Tuesday, December 19, 2006

Kerala seeks to improve public hygiene

The Kerala government has adopted a new step to improve public hygiene.

It has issued an order following another High Court directive asking people to refrain from spitting or blowing their nose in public.

Moreover, the order says that one can't even sneeze or cough in public without covering one's face. Strangely, it needed a government order to make people understand this.

In fact, people still continue to smoke at public places like bus-stops in Thiruvananthapuram, openly violating a ban imposed on smoking in public places by the Kerala High Court in 1999.

The government order also has its opponents - among them is 67-year-old watchman Karunakaran.

"Suppose a 70-80 year old man develops coughing and he has to spit. Where will he go? You can't walk with the phlegm in the mouth. It is not practical," said Karunakaran, Watchman.
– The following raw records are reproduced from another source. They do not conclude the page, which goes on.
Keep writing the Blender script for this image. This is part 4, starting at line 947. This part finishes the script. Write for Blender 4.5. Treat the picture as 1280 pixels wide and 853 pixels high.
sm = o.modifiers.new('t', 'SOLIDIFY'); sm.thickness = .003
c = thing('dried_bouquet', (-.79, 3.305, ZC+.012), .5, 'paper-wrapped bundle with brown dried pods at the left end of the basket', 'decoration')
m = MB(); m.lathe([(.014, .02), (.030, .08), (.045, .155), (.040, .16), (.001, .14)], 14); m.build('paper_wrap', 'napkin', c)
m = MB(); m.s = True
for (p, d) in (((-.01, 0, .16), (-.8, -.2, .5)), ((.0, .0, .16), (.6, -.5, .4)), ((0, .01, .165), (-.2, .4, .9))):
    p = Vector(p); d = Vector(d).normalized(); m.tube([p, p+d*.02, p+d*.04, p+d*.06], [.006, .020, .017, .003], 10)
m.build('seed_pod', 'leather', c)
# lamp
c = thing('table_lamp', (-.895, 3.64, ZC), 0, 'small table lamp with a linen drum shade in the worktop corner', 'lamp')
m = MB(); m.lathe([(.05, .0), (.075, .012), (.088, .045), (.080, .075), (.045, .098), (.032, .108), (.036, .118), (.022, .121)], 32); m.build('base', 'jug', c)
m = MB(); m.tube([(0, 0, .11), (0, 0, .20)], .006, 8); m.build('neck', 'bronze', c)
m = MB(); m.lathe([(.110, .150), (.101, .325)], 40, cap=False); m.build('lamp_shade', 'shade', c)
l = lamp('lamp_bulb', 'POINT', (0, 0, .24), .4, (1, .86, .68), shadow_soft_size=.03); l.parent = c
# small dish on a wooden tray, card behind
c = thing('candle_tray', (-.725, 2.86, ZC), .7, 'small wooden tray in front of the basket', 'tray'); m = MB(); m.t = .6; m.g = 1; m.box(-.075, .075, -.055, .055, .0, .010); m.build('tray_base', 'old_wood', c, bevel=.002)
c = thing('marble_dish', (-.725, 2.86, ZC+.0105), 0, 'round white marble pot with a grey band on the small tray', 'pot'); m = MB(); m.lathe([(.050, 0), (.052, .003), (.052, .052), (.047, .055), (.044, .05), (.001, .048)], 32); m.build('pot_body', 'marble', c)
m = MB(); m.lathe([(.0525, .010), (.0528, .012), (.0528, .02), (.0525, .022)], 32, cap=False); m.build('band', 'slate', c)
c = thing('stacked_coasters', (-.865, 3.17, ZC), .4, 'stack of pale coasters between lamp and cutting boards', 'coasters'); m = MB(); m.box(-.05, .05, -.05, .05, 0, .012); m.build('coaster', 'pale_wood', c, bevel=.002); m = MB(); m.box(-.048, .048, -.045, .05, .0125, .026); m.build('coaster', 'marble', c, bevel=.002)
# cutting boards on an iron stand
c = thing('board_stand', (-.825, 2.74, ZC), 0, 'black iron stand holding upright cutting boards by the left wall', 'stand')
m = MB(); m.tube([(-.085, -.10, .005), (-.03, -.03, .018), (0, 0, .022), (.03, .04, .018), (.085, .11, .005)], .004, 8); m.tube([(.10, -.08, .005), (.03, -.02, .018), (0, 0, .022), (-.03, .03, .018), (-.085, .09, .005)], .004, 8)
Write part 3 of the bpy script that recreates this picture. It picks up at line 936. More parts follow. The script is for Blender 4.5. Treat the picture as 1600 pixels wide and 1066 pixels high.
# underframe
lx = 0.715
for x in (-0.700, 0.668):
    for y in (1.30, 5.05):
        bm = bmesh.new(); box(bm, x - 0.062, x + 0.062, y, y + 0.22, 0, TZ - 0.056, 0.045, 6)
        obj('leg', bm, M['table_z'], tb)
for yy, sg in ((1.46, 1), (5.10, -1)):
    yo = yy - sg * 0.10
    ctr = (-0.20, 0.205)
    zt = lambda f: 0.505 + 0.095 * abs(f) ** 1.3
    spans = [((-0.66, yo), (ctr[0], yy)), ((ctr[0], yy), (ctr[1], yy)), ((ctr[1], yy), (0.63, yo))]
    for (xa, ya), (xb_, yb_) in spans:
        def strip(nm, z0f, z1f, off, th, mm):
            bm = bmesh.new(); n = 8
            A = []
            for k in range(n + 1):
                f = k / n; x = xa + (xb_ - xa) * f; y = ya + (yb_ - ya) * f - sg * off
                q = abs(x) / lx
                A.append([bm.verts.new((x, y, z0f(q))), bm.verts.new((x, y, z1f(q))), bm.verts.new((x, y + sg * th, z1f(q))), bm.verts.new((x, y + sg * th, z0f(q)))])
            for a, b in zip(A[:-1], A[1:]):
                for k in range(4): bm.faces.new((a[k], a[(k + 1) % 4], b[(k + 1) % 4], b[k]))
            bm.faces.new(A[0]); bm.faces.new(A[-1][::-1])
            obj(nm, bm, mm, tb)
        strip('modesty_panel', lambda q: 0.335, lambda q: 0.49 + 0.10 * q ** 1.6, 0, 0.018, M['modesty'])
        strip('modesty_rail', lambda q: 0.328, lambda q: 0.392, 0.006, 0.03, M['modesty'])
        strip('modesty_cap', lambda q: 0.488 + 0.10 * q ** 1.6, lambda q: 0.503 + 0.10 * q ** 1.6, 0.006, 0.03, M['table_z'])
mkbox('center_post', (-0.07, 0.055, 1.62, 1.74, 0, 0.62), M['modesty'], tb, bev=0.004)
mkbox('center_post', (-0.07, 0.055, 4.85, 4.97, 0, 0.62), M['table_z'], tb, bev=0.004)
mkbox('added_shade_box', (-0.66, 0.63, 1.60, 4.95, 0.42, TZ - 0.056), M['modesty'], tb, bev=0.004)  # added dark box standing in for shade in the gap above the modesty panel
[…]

However, there are also those who support the order.

"Sometimes one feels that certain court orders are out of touch with reality. But this is necessary. In public places such behaviour is unacceptable," said Paloli Mohammed Kutty, Local Self-Government Minister.

The rationale is that public hygiene is as important as personal hygiene.

To implement the order, the government will provide spittoons in all public places, install boards and banners asking people to desist from such behaviour, place advertisements in the media and start sensitizing schoolchildren.

"We should start with children. That will also help in making the parents conscious of civic sense," said Paloli Mohammed Kutty, Local-Self Government Minister.

While the government is fully aware of the practical difficulties involved in implementing such a decision, it is at least attempt to impart some kind of basic civic sense to the man on the street.